Senior Iraqi official calls for Anbar vote recount

Latest update : 2009-02-04

Amid fears that the results of Saturday's elections could trigger violence, Iraqi Deputy PM Rafaa al-Issawi called for a vote recount in the Sunni-dominated western Iraqi province of Anbar following allegations of vote fraud.

AFP - Iraqi Deputy Prime Minister Rafaa al-Issawi on Wednesday called for election ballots to be recounted in the former rebel stronghold of Anbar after allegations of vote fraud.
   
Complaints of cheating among rival parties in Saturday's provincial elections have threatened to boil over into violence in Anbar, the Sunni Arab-dominated province and former centre of a fierce anti-US insurgency.
   
"We demand a recount of the votes and to bring to justice the people who committed fraud," Issawi said in the regional capital of Ramadi after meeting with Sunni tribal leaders.
   
Sheikh Ahmed Abboud, a tribal leader in Anbar, told AFP that ballots have already been returned from Baghdad to Ramadi on Wednesday, strongly suggesting that a recount will take place.
   
"They are now under the control of the army," Abboud said.
   
Officials at the Iraq High Electoral Commission were not immediately available to comment.
   
Results from Saturday's poll in 14 Iraqi provinces are due to be announced on Thursday.
   
Following the election, there have been allegations of election irregularities in many provinces, but the complaints in Anbar took a graver turn when some heavily-armed tribes threatened violence.
   
Issawi is a member of the Concord Front, the main Sunni party in Iraq's parliament.
   
Official figures from the polls have yet to be released, but the Iraqi Islamic Party, a Sunni group which holds seats in the national parliament, said unofficial tallies showed it would retain control of the province.
   
The claims triggered immediate accusations of fraud from tribesmen, many of whom are leaders of the Sahwa, or Awakening, militias which have helped the US military battle Al-Qaeda in the province.
   
The stakes are particularly high in Anbar where a greater majority of Sunni parties did not participate in the 2005 election and many have high hopes of winning seats this time round.
   
At the close of Wednesday's meeting, participants agreed to ban the use of weapons to prevent the possibility of disagreements spiralling into violence, but the allegations of cheating appear unresolved.
   
Salah al-Mutlak, a member of parliament and chief of the National Dialogue Front, a Sunni bloc in parliament, said that while people should act rationally the vote had been tainted.
   
"Most of the competing lists in the provincial election in Anbar accused the Islamic Party of manipulating the election results," said Mutlak, who backed Iraqi National Project list in the provincial elections.
   
"We do not accept that the commission may cancel one ballot or another.

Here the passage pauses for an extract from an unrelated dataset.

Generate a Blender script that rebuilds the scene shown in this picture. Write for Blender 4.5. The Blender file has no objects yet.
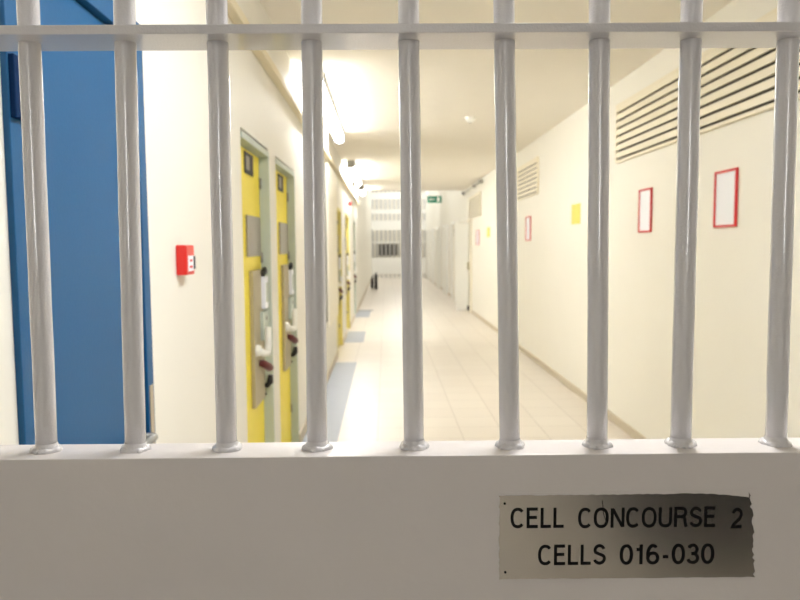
import bpy, bmesh, math, random
from mathutils import Vector, Matrix
random.seed(7)
sc = bpy.context.scene
COL = sc.collection
D2R = math.radians

# ------------------------------------------------------------------ camera
F = 700.0
cam_d = bpy.data.cameras.new('camera'); cam = bpy.data.objects.new('camera', cam_d); COL.objects.link(cam)
cam_d.sensor_width = 36.0; cam_d.lens = F / 800 * 36.0; cam_d.clip_start = 0.02
YAW, PITCH, ROLL = D2R(1.146), D2R(4.41), D2R(-0.4)
R = Matrix.Rotation(-YAW, 4, 'Z') @ Matrix.Rotation(math.pi/2 - PITCH, 4, 'X') @ Matrix.Rotation(ROLL, 4, 'Z')
EYE = Vector((0, 0, 1.5))
cam.matrix_world = Matrix.Translation(EYE) @ R
cam_d.dof.use_dof = True; cam_d.dof.focus_distance = 0.81; cam_d.dof.aperture_fstop = 9.0
sc.camera = cam
def ray(px, py): return (R.to_3x3() @ Vector(((px-400)/F, (300-py)/F, -1)))
def hit(px, py, p0, n):
    d = ray(px, py); return EYE + d * ((p0-EYE).dot(n) / d.dot(n))
XL, XR, ZC = -0.667, 1.92, 2.83       # corridor: left wall, right wall, ceiling
def onX(px, py, X): return hit(px, py, Vector((X, 0, 0)), Vector((1, 0, 0)))
def onY(px, py, Y): return hit(px, py, Vector((0, Y, 0)), Vector((0, 1, 0)))

# ------------------------------------------------------------------ materials
def lin(c): return tuple(((v/255)/12.92 if v/255 <= .04045 else ((v/255+.055)/1.055)**2.4) for v in c) + (1,)
def mat(name, rgb, rough=.5, metal=0, bump=0, bscale=80, var=0, vscale=3, coat=0, emit=None, spec=.5):
    m = bpy.data.materials.new(name); m.use_nodes = True
    nt = m.node_tree; b = nt.nodes['Principled BSDF']
    b.inputs['Base Color'].default_value = lin(rgb); b.inputs['Roughness'].default_value = rough
    b.inputs['Metallic'].default_value = metal; b.inputs['Coat Weight'].default_value = coat; b.inputs['Coat Roughness'].default_value = .06
    b.inputs['Specular IOR Level'].default_value = spec
    tc = nt.nodes.new('ShaderNodeTexCoord')
    if var:
        n = nt.nodes.new('ShaderNodeTexNoise'); n.inputs['Scale'].default_value = vscale; n.inputs['Detail'].default_value = 5
        mp = nt.nodes.new('ShaderNodeMapRange'); mp.inputs['To Min'].default_value = 1-var; mp.inputs['To Max'].default_value = 1+var
        hs = nt.nodes.new('ShaderNodeHueSaturation'); hs.inputs['Color'].default_value = lin(rgb)
        nt.links.new(tc.outputs['Object'], n.inputs['Vector']); nt.links.new(n.outputs['Fac'], mp.inputs['Value'])
        nt.links.new(mp.outputs['Result'], hs.inputs['Value']); nt.links.new(hs.outputs['Color'], b.inputs['Base Color'])
    if bump:
        n2 = nt.nodes.new('ShaderNodeTexNoise'); n2.inputs['Scale'].default_value = bscale; n2.inputs['Detail'].default_value = 4
        bp = nt.nodes.new('ShaderNodeBump'); bp.inputs['Strength'].default_value = bump; bp.inputs['Distance'].default_value = .002
        nt.links.new(tc.outputs['Object'], n2.inputs['Vector']); nt.links.new(n2.outputs['Fac'], bp.inputs['Height'])
        nt.links.new(bp.outputs['Normal'], b.inputs['Normal'])
    if emit:
        b.inputs['Emission Color'].default_value = (.98, .99, 1, 1); b.inputs['Emission Strength'].default_value = emit
    return m
M = dict(
    wall=mat('cream_wall_paint', (233, 230, 220), .55, bump=.25, bscale=60, var=.015),
    ceil=mat('cream_ceiling_paint', (236, 231, 221), .7, var=.01),
    trunk=mat('beige_trunking', (222, 210, 180), .6),
    skirt=mat('tan_skirting', (198, 186, 164), .5, var=.05),
    bar=mat('grey_gloss_bar_paint', (204, 201, 202), .3, coat=1, bump=.3, bscale=380, var=.03, vscale=8),
    panel=mat('grey_gloss_panel_paint', (204, 198, 195), .36, bump=.35, bscale=45, var=.07, vscale=5),
    steel=mat('brushed_steel', (200, 196, 190), .2, 1, var=.12, vscale=9),
    ink=mat('black_engraving', (10, 9, 10), .6, spec=.1),
    oldpaint=mat('painted_margin', (176, 166, 154), .5, bump=.6, bscale=200),
    blue=mat('blue_door_paint', (12, 84, 132), .45, bump=.15, bscale=120, var=.03, spec=.35),
    dblue=mat('dark_blue_metal', (0, 38, 78), .6, spec=.1),
    gap=mat('dark_gap', (26, 29, 36), .8),
    yellow=mat('yellow_door_paint', (248, 228, 58), .4, var=.04),
    sage=mat('sage_frame_paint', (190, 200, 190), .45, var=.03),
    cream2=mat('pale_cream_metal', (240, 234, 218), .5),
    tan=mat('tan_grey_plate', (178, 168, 138), .5, var=.08, vscale=20),
    zinc=mat('grey_steel_shutter', (158, 154, 148), .35, .6),
    paper=mat('white_paper', (240, 242, 250), .7),
    white=mat('white_plastic', (240, 240, 236), .4),
    black=mat('black_plastic', (18, 18, 20), .4),
    olive=mat('pale_olive_paint', (226, 214, 130), .45),
    maroon=mat('dark_red_grip', (96, 26, 26), .4),
    red=mat('red_plastic', (214, 34, 26), .35),
    redf=mat('red_frame', (205, 30, 38), .4),
    ynote=mat('yellow_paper', (246, 216, 110), .7),
    grey=mat('grey_metal', (150, 150, 146), .45, .3),
    dgrey=mat('dark_grey', (56, 57, 62), .6),
    green=mat('green_sign', (30, 135, 108), .5),
    slat=mat('cream_slat_paint', (232, 224, 202), .5),
    cavity=mat('louvre_cavity', (58, 52, 38), .9),
    lampbody=mat('lamp_body', (225, 227, 226), .4),
    tube=mat('lit_diffuser', (255, 255, 255), .5, emit=20.0),
    addedglow=mat('bar_highlight_glow', (255, 255, 255), .5, emit=16.0),  # glow of the added pane behind the viewer
    farbar=mat('pale_grey_bar', (192, 193, 194), .5),
    steelplate=mat('beige_strike_plate', (176, 164, 142), .4, .3),
    jamb=mat('lilac_grey_edge', (120, 124, 158), .5),
)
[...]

Fraud exists and what we ignoring is its magnitude because the election commission is in the hands of the Islamic Party."
   
He further accused the Anbar elections commission chief of being member of the Islamic Party and having manipulated the results from each polling centre.
   
Sheikh Ahmed Abu Risha, a tribal chief who leads the Sahwa militia, said he believes that a lot of evidence shows the Islamic Party had committed fraud.
   
"Our proof is the result which was certified by the chief of each polling station, which was then sent to the president of the provincial election," he said.
   
The Iraqi Islamic Party, linked to the Muslim Brotherhood movement, is headed by Iraqi vice president Tareq al-Hashemi. The party took control of two of three Sunni province -- Anbar and Salaheddin -- in the 2005 elections.